Optimal Error Analysis of Channel Estimation for IRS-assisted MIMO Systems

As intelligent reflecting surface (IRS) has emerged as a new and promising technology capable of configuring the wireless environment favorably, channel estimation for IRS-assisted multiple-input multiple-output (MIMO) systems has garnered extensive attention in recent years. Despite the development of numerous algorithms to address this challenge, a comprehensive theoretical characterization of the optimal recovery error is still lacking. This paper aims to address this gap by providing theoretical guarantees in terms of stable recovery of channel matrices for noisy measurements. We begin by establishing the equivalence between IRS-assisted MIMO systems in the uplink scenario and a compact tensor train (TT)-based tensor-on-tensor (ToT) regression.
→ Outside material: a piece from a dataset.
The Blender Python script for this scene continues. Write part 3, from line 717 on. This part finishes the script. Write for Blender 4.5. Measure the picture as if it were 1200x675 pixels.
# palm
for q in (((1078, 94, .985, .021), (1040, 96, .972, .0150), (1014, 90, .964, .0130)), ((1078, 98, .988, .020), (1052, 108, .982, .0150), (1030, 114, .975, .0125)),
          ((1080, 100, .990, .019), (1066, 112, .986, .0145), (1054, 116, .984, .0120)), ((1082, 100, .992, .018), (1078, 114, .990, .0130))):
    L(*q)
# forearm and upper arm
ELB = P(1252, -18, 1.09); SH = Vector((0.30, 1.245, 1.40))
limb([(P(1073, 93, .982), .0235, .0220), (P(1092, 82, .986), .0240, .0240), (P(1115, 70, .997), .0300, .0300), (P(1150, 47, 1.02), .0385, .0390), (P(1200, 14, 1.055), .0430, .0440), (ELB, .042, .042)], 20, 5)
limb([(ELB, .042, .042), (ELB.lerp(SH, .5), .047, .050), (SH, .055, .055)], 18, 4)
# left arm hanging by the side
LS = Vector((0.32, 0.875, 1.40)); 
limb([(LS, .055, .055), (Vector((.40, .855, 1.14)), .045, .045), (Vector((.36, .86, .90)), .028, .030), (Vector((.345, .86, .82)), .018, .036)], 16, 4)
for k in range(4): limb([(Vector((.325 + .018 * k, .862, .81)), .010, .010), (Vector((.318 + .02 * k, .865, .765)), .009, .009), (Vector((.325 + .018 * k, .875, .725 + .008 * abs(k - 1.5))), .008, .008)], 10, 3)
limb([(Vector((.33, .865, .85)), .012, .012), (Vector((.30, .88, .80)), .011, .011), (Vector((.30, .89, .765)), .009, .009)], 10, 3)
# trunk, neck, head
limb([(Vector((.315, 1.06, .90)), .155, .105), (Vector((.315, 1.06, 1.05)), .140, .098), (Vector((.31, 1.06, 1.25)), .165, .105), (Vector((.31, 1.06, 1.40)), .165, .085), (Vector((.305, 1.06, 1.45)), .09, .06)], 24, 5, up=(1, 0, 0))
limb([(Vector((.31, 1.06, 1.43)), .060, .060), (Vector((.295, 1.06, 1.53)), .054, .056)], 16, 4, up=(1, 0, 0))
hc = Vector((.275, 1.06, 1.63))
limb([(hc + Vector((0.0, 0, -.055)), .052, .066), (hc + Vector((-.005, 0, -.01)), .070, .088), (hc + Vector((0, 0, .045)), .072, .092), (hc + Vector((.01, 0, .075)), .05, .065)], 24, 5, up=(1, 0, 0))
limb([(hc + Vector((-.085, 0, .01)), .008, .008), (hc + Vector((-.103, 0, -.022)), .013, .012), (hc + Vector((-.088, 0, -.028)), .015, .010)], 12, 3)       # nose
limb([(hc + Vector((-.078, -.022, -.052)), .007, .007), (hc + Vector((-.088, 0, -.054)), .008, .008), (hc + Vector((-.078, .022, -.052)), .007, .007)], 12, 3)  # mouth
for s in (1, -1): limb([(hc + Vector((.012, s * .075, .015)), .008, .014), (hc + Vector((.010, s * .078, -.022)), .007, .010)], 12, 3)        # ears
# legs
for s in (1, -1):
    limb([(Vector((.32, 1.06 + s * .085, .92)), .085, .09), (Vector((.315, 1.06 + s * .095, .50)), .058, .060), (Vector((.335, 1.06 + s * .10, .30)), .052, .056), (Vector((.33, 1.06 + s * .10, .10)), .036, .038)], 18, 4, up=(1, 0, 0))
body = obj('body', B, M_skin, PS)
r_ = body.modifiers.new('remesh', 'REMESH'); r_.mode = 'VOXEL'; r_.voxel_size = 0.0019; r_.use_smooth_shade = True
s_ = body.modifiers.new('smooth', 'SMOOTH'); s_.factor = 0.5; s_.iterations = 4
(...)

Building on this equivalence, we then investigate the restricted isometry property (RIP) for complex-valued subgaussian measurements. Our analysis reveals that successful recovery hinges on the relationship between the number of user terminals and the number of time slots during which channel matrices remain invariant. Utilizing the RIP condition, we establish a theoretical upper bound on the recovery error for solutions to the constrained least-squares optimization problem, as well as a minimax lower bound for the considered model. Our analysis demonstrates that the recovery error decreases inversely with the number of time slots, and increases proportionally with the total number of unknown entries in the channel matrices, thereby quantifying the fundamental trade-offs in channel estimation accuracy. In addition, we explore a multi-hop IRS scheme and analyze the corresponding recovery errors. Finally, we have performed numerical experiments to support our theoretical findings.